Obdormio.com Unwasted Hours

27 August, 2012

I Am Not a Librarian: Classification Redux

Filed under: Uncategorized — Tags: , , , , , — Obdormio @ 00:00

About six months ago, I complained about my dissatisfaction with the Dewey Decimal System as an organisational tool. I bitched and moaned about its nonsensical hierarchy, and generally expressed a desire for something that made a bit more sense for organising my shelves.

While I’ve managed to keep quiet about it since, the dissatisfaction remains, simmering away out of sight, and bubbling up every now and then – usually when I look at my shelves. Now we’re in August, the start of a new semester, and with it comes a whole bunch of new non-fiction books. This is when the dissatisfaction boils over.

Proper classification systems are a lot of work and a lot of planning and a lot of careful considerations. That’s why there are professional librarians who do it, and why the people who own the big systems charge a good deal of money for licensing them. I have, reluctantly, conceded that a system of organising my own shelves does not need to be universal in scope. If I trim it to the bone, it really only needs to cover the books I own – though I do want it to be open enough to accommodate topics which I currently do not own any books in. So, forging ahead in ignorance, without any classification experience or qualifications, I am trying to make myself a system I can live with. This post will be partly what I have done already, and partly me doing it on the fly; let’s see where I end up.

I started with making little digital cards, with book titles on them – one for each non-fiction book I own. I then started sorting them into piles based on the broadest categories I could think of. This resulted in seven clear categories – History, Religion, Literature, Education, Philosophy, Language and Food (I own a single cook book).

Some of these probably shouldn’t be top-level. I’m looking at you, Food. There are some books left over which I have not quite decided where to put – do my books on comics go with literature, or should there be an art-category, or should comics finally get to be their own thing? The Communist Manifesto doesn’t feel like it belongs in History, should I have a category for economics, or maybe politics? Should The Federalist Papers and the US constitution, in that case, go into that bag, or should there be one for law? Do Michael Moore’s political satire go in with politics, or does it belong with the other humorous non-fiction I own? I guess I did put the satirical literary history in with the rest of literature. And what about my two quote collections?

Say I do add Politics and Art.

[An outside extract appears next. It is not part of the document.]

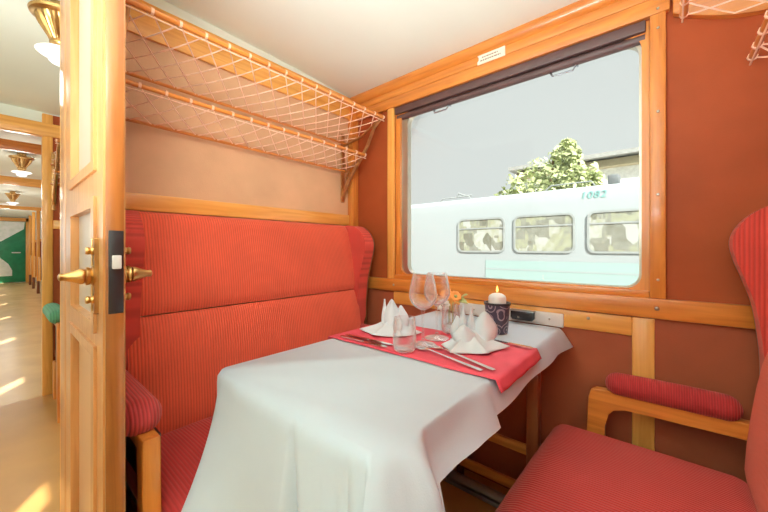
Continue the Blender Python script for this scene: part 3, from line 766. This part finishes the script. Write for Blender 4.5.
fw = thing('flower', (vx, vy, ztop + .006), 'white daisy with a dark centre in the glass vase', 'flower', 'small flowers in the glass vase')
blossom(fw, (vx - .016, vy - .040, ztop + .080), 'white_petal', 10, .030, 'ink', .3)
lf = thing('leaf_sprig', (vx, vy, ztop + .006), 'pale green leaf sprig beside the orange blossoms', 'leaf')
for k, (dx, dy, dz) in enumerate(((.055, .0, .10), (.075, -.012, .085), (.06, .02, .118))):
    def f(u, v, dx=dx, dy=dy, dz=dz):
        q = (u - .5) * 2; w_ = .014 * math.sin(PI * v) * q
        return (vx + dx * (.3 + .7 * v), vy + .012 + dy * v + w_, ztop + .093 + (dz - .085) * v + .01 * math.sin(PI * v) + w_ * .4)
    obj('leaf_blade', sheet(f, 4, 8), 'leaf', lf, True, 70, .001)
obj('leaf_stem', tube([(vx + .002, vy + .010, ztop + .008), (vx + .004, vy + .009, ztop + .088), (vx + .03, vy + .004, ztop + .099)], .0014, 6), 'leaf', lf)

wp = thing('wall_bracket_plate', (-.55, YW - .014, .79), 'white plate fixed to the wall behind the table', 'plate')
obj('plate', B(-.776, -.318, YW - .024, YW - .0145, .7625, .817, .003), 'plate', wp)
for x in (-.37, -.70): screw_at(wp, (x, YW - .024, .79), .004)
at = thing('wall_ashtray', (-.472, YW - .03, .79), 'small black ashtray on the white plate beside the candle', 'ashtray')
obj('bowl', prism([(-.520, .812), (-.424, .812), (-.424, .785), (-.432, .775), (-.512, .775), (-.520, .785)], 1, YW - .052, YW - .0245, .006, 3), 'black', at)
obj('lid', B(-.522, -.422, YW - .056, YW - .0245, .8125, .817, .002), 'grey_metal', at)
screw_at(at, (-.485, YW - .052, .788), .004)

# heating below the window
hg = thing('heater_guard', (-.6, 1.40, 0), 'low dark wooden slatted guard along the wall beneath the table', 'heater guard')
obj('upper_rail', B(-1.10, -.27, 1.405, 1.422, .236, .276, .004), 'wood_x', hg)
obj('lower_rail', B(-.765, -.27, 1.405, 1.422, .07, .11, .004), 'wood_x', hg)
for x in (-.765, -.30): obj('post', B(x, x + .035, 1.423, 1.438, 0, .26, .003), 'dark_wood_z', hg)
hp = thing('heating_pipe', (-.6, 1.37, 0), 'grey metal heating pipe on the floor in front of the wooden guard', 'pipe')
obj('pipe', tube([(-.80, 1.372, .034), (-.445, 1.372, .034)], .020, 16), 'grey_metal', hp)
obj('casing', B(-.80, -.445, 1.352, 1.388, 0, .016, .003), 'grey_metal', hp)

# ------------------------------------------------------------------ outside
struct('ground', B(-60, 40, 2.2, 60, -1.25, -1.15), 'ground', 'pale railway ground outside the window', 'ground')
TYF = 7.7
tr = thing('rail_car', (-4, TYF, -1.15), 'white and turquoise railcar standing on the next track', 'train')
body = [(TYF + .02, .30), (TYF, .45), (TYF, 2.02), (TYF + .05, 2.24), (TYF + .25, 2.36), (TYF + .9, 2.46), (TYF + 1.9, 2.46), (TYF + 2.55, 2.36), (TYF + 2.8, 2.1), (TYF + 2.8, .30)]
obj('body', prism(body, 0, -16, 6), 'train_white', tr)
obj('turquoise_band', B(-3.35, 6, TYF - .012, TYF + .02, -.10, .80), 'train_teal', tr)
obj('lower_body', B(-16, 6, TYF + .005, TYF + 2.8, -.35, .32), 'train_white', tr)
obj('underframe', B(-15, 5, TYF + .4, TYF + 2.4, -.9, -.35), 'train_dark', tr)
for xb in (-13, -1): 
    for k in (0, 2.2): obj('wheel', tube([(xb + k, TYF + .5, -.72), (xb + k, TYF + 2.3, -.72)], .42, 24), 'train_dark', tr)
obj('white_line', B(-3.35, 6, TYF - .016, TYF, .585, .61), 'train_white', tr)
for (a, b) in ((-4.09, -2.88), (-2.68, -1.44), (-1.23, .05), (.27, 1.5), (-5.55, -4.3) ):
    if a < -5: continue
    f = obj('window_frame', ring(rrect(a, b, .985, 1.82, .14), rrect(a + .04, b - .04, 1.025, 1.78, .11), TYF - .03, TYF + .01), 'train_grey', tr)
    obj('pane', prism(rrect(a + .03, b - .03, 1.015, 1.79, .12), 1, TYF - .012, TYF - .004), 'train_pane', f)
    obj('hopper_bar', B(a + .04, b - .04, TYF - .025, TYF - .011, 1.555, 1.585), 'train_grey', f)
for (a, b, z) in ((-4.85, -3.9, 2.37), (-2.1, -1.15, 2.40)):
    obj('roof_rail', tube([(a, TYF + .35, z - .02), (a + .12, TYF + .35, z + .08), (b - .06, TYF + .35, z + .08), (b, TYF + .35, z - .02)], .014, 6), 'train_grey', tr)
obj('roof_box', B(-.95, -.75, TYF + .5, TYF + .8, 2.40, 2.60, .02), 'train_dark', tr)
obj('roof_tube', tube([(-4.35, TYF + .4, 2.45), (-4.28, TYF + .4, 2.56), (-4.1, TYF + .4, 2.48), (-3.9, TYF + .4, 2.47)], .02, 6), 'train_grey', tr)
cu = bpy.data.curves.new('number', 'FONT'); cu.body = '1082'; cu.size = .20; cu.extrude = .004; cu.shear = .2; cu.space_character = 1.15
to = bpy.data.objects.new('number', cu); col.objects.link(to)
to.location = Vector((-1.36, TYF - .012 + .02, 2.085)) - WL[tr]; to.rotation_euler = (PI / 2 - .16, 0, 0)
bpy.context.view_layer.update()
me = bpy.data.meshes.new_from_object(to.evaluated_get(bpy.context.evaluated_depsgraph_get()))
no = bpy.data.objects.new('number_lettering', me); col.objects.link(no); no.parent = tr; no.location = to.location; no.rotation_euler = to.rotation_euler
me.materials.clear(); me.materials.append(M['teal']); bpy.data.objects.remove(to); no['label'] = 'turquoise number on the roof edge'

hs = thing('building', (0, 18, -1.15), 'pale building with a grey roof behind the railcar', 'building')
obj('wall', B(-5.2, 9, 16.6, 24, -1.15, 4.45), 'house', hs)
obj('eave_band', B(-5.5, 9.3, 16.2, 24.2, 4.42, 4.72, .02), 'house_band', hs)
obj('roof', prism([(15.9, 4.78), (15.9, 4.95), (20, 5.3), (24.5, 4.95), (24.5, 4.78)], 0, -5.8, 9.6), 'roof', hs)

def tree(x, y, z0, h, rad, label, n=900):
    r = thing('tree', (x, y, z0), label, 'tree')
    obj('trunk', tube([(x, y, z0), (x + .05, y, z0 + h * .35), (x - .05, y, z0 + h * .6), (x + .12, y, z0 + h * .9)], [.16, .13, .09, .03], 10), 'bark', r)
    bm = bmesh.new()
    blobs = [(-.4, 0, 4.35, 1.0), (.2, .1, 4.55, 1.05), (.75, 0, 4.4, .75), (.5, 0, 5.25, .42), (.52, 0, 5.55, .22), (-1.2, 0, 3.95, .62), (-.2, 0, 3.7, 1.2), (.9, .1, 3.9, .7), (-1.6, 0, 3.8, .35), (1.15, 0, 4.25, .4)]
    for i in range(n):
        bx, by, bz, br = random.choice(blobs)
        v = Vector((random.gauss(0, 1), random.gauss(0, 1), random.gauss(0, 1))).normalized() * br * random.uniform(.45, 1.06)
        c = Vector((x + bx, y + by, z0 + bz)) + Vector((v.x, v.y, v.z * .8))
        l = random.uniform(.06, .15); a = Vector((random.gauss(0, 1), random.gauss(0, 1), random.gauss(0, .6))).normalized(); b = a.orthogonal().normalized()
        b = Matrix.Rotation(random.uniform(0, 6.3), 3, a) @ b
        vs = [bm.verts.new(c - a * l), bm.verts.new(c + b * l * .45), bm.verts.new(c + a * l), bm.verts.new(c - b * l * .45)]
        bm.faces.new(vs)
    o = obj('crown', bm, 'foliage', r, False); o['kind'] = 'stuff'
    return r
tree(-3.0, 12.0, -1.15, 5.75, 1.25, 'bushy sunlit tree rising behind the railcar roof', 5200)

# ------------------------------------------------------------------ light
w = bpy.data.worlds.new('sky'); bpy.context.scene.world = w; w.use_nodes = True
t = w.node_tree; t.nodes.clear()
wo = t.nodes.new('ShaderNodeOutputWorld'); bg = t.nodes.new('ShaderNodeBackground'); t.links.new(bg.outputs[0], wo.inputs[0])
tcw = t.nodes.new('ShaderNodeTexCoord'); sx = t.nodes.new('ShaderNodeSeparateXYZ'); t.links.new(tcw.outputs['Generated'], sx.inputs[0])
mr = t.nodes.new('ShaderNodeMapRange'); mr.interpolation_type = 'SMOOTHSTEP'; t.links.new(sx.outputs['Z'], mr.inputs[0])
for i, v in ((1, .48), (2, .80), (3, 1.0), (4, 6.0)): mr.inputs[i].default_value = v      # haze bright toward the zenith
t.links.new(mr.outputs[0], bg.inputs[1]); bg.inputs[0].default_value = (.775, .81, .785, 1)
def light(kind, name, loc, energy, color, rot=(0, 0, 0), **kw):
    l = bpy.data.lights.new(name, kind); l.energy = energy; l.color = color
    for k, v in kw.items(): setattr(l, k, v)
    o = bpy.data.objects.new(name, l); col.objects.link(o); o.location = loc; o.rotation_euler = rot; return o
sd = Vector((-.85, .53, -.66)).normalized()
s = light('SUN', 'sun', (0, -20, 20), 15.0, (1, .97, .92), angle=.01); s.rotation_euler = sd.to_track_quat('-Z', 'Y').to_euler()
# lights along the coach; first point, uplight and spot are added fill
for x, y, z, e, r in ((1.05, -.45, 1.5, 3, .22), (-1.90, .175, 1.74, 3, .08), (-5.16, .172, 1.70, 5, .08), (-8.7, .172, 1.70, 6, .08), (-12.5, .172, 1.70, 8, .08)):
    light('POINT', 'lamp_and_fill_light', (x, y, z), e, (.95, .98, 1) if x > 0 else (1, .97, .92), shadow_soft_size=r)
light('AREA', 'fill_uplight', (-.10, -.42, 1.08), 108, (.83, .94, 1), (PI, 0, 0), shape='RECTANGLE', size=1.5, size_y=.6)  # added area lamp behind the camera, brightens the ceiling
sp = light('SPOT', 'fill_spot', (.05, -.16, 1.98), 60, (1, .97, .90), shadow_soft_size=.15, spot_size=math.radians(62), spot_blend=1.0)  # added spot, brightens the left bench and partition
sp.rotation_euler = (Vector((-1.45, 1.05, 1.25)) - sp.location).to_track_quat('-Z', 'Y').to_euler()
# added area lamps standing in for daylight from across the aisle
for i, e in enumerate((6, 3, 6, 8, 8, 8, 8, 8, 8)):
    light('AREA', 'daylight_fill', (1.29 - PITCH * i, YR + .03, 1.33), e, (.84, .95, 1), (PI / 2, 0, 0), shape='RECTANGLE', size=1.15, size_y=1.0)

cam = bpy.data.cameras.new('camera'); cam.lens = 36 * 332 / 768; cam.sensor_width = 36; cam.shift_y = -7.5 / 768; cam.clip_start = .02; cam.clip_end = 300
co = bpy.data.objects.new('camera', cam); col.objects.link(co); co.location = (0, 0, 1.08); co.rotation_euler = (PI / 2, 0, math.radians(40.55))
sc = bpy.context.scene; sc.camera = co
sc.view_settings.view_transform = 'Standard'; sc.view_settings.look = 'None'; sc.view_settings.exposure = 0.0
sc.cycles.use_denoising = True; sc.cycles.max_bounces = 10; sc.cycles.transparent_max_bounces = 24; sc.cycles.diffuse_bounces = 6
sc.cycles.caustics_reflective = False; sc.cycles.caustics_refractive = False; sc.cycles.sample_clamp_indirect = 4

Let me compare my categories to the tags I have used for these books on LibraryThing. I’ll line up the top twenty tags that describe contents with my proposed categories.

religion (44)
history (36)
ancient (18)
Christianity (18)
classic (16)
mythology (16)
epic (15)
literature (13)
Greece (12)
linguistics (11)
language (9)
Rome (8)
America (7)
Bible (7)
Antiquity (6)
English (6)
humour (6)
American (5)
biography (5)
empires (5)
History
Religion
Literature
Education
Philosophy
Language
Food
Art
Politics

Several of these tags aren’t really all that useful on their own – that’s the beauty of tags, they can work together to paint a more complex picture than a single subject label can. That’s also what makes them less than ideal for shelving systems. Books tagged Greece or Rome or America could easily be literature, religion or history, with no way of telling from that one tag itself. Tags like Christianity and mythology obviously belong as a subset of Religion. After talking the matter over with a friend, I also grouped biographies under History. The politics tag didn’t make the list, but it has five books associated with it, while art only has one.

I think it would be a good idea to look at how other systems do it – even if I am trying to tailor-make something for my own collection, there’s no reason to struggle to reinvent the wheel. Melvil Dewey’s top-level goes something like this:

  1. General Works and Information Sciences
  2. Philosophy and Psychology
  3. Religion
  4. Social Sciences
  5. Language
  6. Mathematics and Science
  7. Applied Sciences and Technology
  8. Arts and Leisure
  9. Literature
  10. Biography and History

Education would go under Social Sciences in this system, as would Politics and, indeed, economics. Food would go under Applied Sciences and Technology, which admittedly makes cooking sound pretty bad-ass, but I’m not quite sure about that particular delegation.

This isn’t a project that will be finished in this post. I think I need to look up some other classification systems, and compare more top-levels, before I hash out which ones I think make sense, but I want to do as much of the process as possible in public, so that others can let me know when I’ve done something dumb.  I think I’ll pause here for now, and go do some reading.